The eurozone economy stagnated late last year as a lingering energy crisis sparked a loss of competitiveness in some European industries, and consumers reined in spending to grapple with high living costs, Europe’s statistics agency reported Tuesday.
But economists believe the worst may be over, as the European Central Bank continues its campaign to wring out inflation without plunging the eurozone economy into a deep downturn.
Economic output in the 20 countries that use the euro currency grew at zero percent in the last three months of 2023 versus the previous quarter, after contracting in the third quarter, narrowly avoiding a recession.
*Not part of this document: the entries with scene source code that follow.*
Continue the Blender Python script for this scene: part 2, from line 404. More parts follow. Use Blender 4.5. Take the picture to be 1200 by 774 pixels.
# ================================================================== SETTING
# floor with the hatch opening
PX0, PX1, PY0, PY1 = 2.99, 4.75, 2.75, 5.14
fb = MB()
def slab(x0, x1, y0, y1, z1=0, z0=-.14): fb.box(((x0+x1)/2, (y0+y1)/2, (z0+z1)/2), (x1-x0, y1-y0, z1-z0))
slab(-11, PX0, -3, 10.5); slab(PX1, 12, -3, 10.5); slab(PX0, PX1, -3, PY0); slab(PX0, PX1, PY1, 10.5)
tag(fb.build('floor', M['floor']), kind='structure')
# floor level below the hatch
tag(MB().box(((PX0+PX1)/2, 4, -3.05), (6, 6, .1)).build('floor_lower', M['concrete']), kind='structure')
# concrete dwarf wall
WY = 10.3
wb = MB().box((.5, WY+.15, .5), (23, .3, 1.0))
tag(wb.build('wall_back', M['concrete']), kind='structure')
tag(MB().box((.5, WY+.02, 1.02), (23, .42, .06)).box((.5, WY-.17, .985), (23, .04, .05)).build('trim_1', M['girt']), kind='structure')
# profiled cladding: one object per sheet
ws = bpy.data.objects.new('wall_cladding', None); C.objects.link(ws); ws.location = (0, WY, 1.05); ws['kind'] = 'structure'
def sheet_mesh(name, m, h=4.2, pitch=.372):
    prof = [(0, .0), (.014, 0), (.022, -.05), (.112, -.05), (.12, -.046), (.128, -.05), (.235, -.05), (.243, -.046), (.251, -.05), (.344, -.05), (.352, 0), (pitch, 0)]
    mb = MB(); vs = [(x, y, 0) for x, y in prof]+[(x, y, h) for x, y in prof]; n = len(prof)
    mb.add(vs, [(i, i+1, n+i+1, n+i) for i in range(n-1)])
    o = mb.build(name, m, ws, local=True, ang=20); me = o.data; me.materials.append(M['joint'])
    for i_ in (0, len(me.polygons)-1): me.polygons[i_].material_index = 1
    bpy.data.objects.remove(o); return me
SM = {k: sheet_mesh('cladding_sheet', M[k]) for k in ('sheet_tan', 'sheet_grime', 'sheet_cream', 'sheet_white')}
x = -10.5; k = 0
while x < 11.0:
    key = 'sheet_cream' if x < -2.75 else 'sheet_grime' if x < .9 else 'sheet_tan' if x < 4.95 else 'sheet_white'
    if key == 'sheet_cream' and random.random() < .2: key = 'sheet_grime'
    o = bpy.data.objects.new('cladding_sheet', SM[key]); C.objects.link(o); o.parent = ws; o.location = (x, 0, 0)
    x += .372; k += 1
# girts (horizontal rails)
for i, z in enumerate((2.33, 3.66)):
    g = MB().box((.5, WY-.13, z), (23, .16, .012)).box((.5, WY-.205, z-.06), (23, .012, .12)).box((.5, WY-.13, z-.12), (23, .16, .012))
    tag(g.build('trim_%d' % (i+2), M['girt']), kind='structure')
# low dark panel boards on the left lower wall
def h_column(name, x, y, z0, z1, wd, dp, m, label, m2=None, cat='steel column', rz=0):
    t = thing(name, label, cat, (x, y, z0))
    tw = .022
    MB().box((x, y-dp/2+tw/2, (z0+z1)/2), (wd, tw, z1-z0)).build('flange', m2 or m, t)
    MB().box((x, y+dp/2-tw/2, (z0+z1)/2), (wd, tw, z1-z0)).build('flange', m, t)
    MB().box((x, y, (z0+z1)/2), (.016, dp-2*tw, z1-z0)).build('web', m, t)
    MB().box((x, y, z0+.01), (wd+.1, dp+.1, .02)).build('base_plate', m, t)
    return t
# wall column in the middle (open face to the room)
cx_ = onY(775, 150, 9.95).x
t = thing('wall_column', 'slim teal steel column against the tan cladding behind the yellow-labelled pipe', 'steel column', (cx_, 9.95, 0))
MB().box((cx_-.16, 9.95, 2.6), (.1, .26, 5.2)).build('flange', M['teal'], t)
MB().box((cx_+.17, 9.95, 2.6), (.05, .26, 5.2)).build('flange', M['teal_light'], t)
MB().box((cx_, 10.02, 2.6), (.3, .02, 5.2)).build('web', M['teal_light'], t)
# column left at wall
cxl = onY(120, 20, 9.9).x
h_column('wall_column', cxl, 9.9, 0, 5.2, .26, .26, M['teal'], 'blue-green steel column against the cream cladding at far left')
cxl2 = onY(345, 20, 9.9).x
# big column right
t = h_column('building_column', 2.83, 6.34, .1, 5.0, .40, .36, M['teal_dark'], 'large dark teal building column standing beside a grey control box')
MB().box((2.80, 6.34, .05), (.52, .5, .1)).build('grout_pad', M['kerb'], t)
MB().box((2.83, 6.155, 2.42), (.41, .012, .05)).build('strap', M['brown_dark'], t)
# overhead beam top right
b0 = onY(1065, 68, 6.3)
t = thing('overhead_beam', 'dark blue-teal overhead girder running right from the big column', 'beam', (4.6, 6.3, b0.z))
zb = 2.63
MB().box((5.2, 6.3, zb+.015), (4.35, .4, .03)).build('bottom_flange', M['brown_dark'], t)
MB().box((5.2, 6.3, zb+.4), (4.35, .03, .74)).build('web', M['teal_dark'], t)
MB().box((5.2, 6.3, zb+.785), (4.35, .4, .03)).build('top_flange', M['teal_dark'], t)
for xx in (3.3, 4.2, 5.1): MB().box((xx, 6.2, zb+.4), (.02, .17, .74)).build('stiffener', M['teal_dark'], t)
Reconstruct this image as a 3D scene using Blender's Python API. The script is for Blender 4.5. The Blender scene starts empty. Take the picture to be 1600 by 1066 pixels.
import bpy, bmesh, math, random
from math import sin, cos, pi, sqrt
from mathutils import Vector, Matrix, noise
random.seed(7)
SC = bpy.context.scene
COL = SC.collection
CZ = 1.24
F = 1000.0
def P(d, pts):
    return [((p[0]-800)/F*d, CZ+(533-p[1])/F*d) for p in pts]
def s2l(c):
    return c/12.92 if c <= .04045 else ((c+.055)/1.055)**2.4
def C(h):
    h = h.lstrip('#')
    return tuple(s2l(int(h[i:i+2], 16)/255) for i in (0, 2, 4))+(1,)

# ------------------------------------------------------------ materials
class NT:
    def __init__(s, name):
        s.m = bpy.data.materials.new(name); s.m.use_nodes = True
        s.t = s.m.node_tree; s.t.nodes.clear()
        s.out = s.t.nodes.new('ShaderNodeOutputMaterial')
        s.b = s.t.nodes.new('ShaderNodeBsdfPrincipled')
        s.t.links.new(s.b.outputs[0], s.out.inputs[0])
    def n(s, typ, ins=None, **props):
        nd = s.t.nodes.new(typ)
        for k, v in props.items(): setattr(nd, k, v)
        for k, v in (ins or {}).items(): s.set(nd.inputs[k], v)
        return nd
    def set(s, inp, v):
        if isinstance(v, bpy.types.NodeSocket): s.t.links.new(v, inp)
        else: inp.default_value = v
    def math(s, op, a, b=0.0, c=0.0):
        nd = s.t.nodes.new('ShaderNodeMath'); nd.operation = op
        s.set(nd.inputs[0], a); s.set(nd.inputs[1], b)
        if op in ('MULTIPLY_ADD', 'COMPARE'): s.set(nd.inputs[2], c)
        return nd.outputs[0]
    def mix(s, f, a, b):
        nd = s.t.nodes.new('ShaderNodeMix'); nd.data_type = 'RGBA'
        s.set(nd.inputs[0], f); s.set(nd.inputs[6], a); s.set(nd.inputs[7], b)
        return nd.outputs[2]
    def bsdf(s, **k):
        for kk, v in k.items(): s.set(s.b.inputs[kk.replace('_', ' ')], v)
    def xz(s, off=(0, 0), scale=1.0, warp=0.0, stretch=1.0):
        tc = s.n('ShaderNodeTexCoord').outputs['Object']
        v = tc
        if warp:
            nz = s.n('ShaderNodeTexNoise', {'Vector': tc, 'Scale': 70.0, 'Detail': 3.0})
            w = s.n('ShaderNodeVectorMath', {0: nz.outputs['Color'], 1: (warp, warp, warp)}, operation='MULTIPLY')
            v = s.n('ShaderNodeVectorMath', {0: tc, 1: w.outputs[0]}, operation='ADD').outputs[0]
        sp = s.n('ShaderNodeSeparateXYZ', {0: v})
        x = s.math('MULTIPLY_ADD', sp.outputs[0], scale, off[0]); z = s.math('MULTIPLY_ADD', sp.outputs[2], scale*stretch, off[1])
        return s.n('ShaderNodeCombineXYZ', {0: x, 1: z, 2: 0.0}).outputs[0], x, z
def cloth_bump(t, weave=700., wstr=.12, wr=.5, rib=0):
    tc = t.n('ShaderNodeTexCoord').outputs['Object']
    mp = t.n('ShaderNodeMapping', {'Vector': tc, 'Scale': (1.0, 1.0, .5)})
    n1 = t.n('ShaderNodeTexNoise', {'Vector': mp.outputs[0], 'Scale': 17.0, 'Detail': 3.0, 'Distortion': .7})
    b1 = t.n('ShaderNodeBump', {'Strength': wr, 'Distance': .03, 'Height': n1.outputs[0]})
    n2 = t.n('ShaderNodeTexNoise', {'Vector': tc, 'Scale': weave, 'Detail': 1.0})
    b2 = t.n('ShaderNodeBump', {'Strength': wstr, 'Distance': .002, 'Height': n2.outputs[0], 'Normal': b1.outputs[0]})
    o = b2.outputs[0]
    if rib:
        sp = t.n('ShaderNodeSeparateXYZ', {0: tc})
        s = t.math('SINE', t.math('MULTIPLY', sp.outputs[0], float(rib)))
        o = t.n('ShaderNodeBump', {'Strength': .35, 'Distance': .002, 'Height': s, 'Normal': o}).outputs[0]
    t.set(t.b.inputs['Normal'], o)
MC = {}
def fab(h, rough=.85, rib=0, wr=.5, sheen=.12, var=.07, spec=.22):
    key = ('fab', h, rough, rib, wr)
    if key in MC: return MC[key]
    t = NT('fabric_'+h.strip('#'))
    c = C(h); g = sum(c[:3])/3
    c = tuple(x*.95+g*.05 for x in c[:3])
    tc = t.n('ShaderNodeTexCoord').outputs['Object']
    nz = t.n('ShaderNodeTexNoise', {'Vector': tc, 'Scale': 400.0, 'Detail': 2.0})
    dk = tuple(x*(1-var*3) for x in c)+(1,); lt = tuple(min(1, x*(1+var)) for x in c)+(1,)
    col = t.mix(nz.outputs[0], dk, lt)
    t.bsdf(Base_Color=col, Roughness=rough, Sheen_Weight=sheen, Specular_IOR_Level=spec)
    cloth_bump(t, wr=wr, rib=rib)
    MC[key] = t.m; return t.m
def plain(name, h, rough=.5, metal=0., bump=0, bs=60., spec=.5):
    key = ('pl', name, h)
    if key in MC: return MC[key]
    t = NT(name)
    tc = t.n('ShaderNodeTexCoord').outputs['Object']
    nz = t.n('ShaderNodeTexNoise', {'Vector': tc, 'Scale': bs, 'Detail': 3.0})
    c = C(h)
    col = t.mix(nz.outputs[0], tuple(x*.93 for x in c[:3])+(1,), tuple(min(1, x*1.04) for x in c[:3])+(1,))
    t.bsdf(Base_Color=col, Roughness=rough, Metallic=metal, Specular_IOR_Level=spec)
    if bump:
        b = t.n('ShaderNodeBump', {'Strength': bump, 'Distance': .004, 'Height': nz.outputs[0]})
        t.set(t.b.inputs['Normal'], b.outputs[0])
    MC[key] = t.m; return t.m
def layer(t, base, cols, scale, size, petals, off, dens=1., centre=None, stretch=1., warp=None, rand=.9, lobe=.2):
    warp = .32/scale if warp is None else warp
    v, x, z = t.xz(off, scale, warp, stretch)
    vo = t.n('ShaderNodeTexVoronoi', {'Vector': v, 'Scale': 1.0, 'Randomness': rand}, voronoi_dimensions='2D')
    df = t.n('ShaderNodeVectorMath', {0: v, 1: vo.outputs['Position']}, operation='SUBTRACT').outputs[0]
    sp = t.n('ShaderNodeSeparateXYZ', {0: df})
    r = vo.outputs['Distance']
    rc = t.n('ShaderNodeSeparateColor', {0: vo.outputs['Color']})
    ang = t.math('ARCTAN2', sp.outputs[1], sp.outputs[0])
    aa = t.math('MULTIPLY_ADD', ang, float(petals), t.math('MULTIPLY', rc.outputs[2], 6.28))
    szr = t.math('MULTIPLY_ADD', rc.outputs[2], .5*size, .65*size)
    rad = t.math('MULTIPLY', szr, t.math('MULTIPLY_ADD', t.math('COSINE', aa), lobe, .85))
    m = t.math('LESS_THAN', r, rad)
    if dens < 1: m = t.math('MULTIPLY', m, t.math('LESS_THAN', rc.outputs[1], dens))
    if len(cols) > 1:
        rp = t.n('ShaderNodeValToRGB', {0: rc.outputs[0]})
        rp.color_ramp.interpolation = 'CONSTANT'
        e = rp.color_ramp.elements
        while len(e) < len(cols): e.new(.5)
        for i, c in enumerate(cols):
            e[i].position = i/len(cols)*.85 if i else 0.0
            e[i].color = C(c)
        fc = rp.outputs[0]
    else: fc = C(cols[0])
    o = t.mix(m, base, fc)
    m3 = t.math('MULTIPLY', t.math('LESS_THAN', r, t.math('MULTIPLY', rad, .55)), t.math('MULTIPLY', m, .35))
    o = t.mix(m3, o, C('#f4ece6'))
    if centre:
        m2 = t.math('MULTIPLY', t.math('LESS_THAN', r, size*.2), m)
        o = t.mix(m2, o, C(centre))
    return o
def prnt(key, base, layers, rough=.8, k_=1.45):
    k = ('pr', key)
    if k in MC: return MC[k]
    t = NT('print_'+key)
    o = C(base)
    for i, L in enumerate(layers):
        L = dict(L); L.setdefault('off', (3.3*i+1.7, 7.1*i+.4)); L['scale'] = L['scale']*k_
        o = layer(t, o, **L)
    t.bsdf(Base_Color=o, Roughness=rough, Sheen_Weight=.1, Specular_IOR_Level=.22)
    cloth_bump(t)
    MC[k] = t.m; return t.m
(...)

Compared with a year ago, the eurozone grew by just 0.1 percent.
The anemic pace is keeping Europe far behind the United States, where the economy, although slowing from a breakneck growth pace, continues to be powered by consumer spending. Aggressive interest rate increases by the Federal Reserve have brought a slowdown in inflation, and the Fed is expected to begin unwinding those increases soon.
“The gap in economic activity between the U.S. and eurozone is widening significantly at the moment,” said Bert Colijn, chief eurozone economist at ING Bank. “Part of this is structural as the eurozone faces a loss of competitiveness on the back of structural changes in the economic environment since the war in Ukraine and energy crisis.”
In Europe, businesses have been forced to raise wages in the last year to help workers and consumers keep up with high costs. That has added to the challenges facing policymakers at the E.C.B., who, like the Fed, had ratcheted up interest rates to curb the rise in prices before recently pausing their campaign.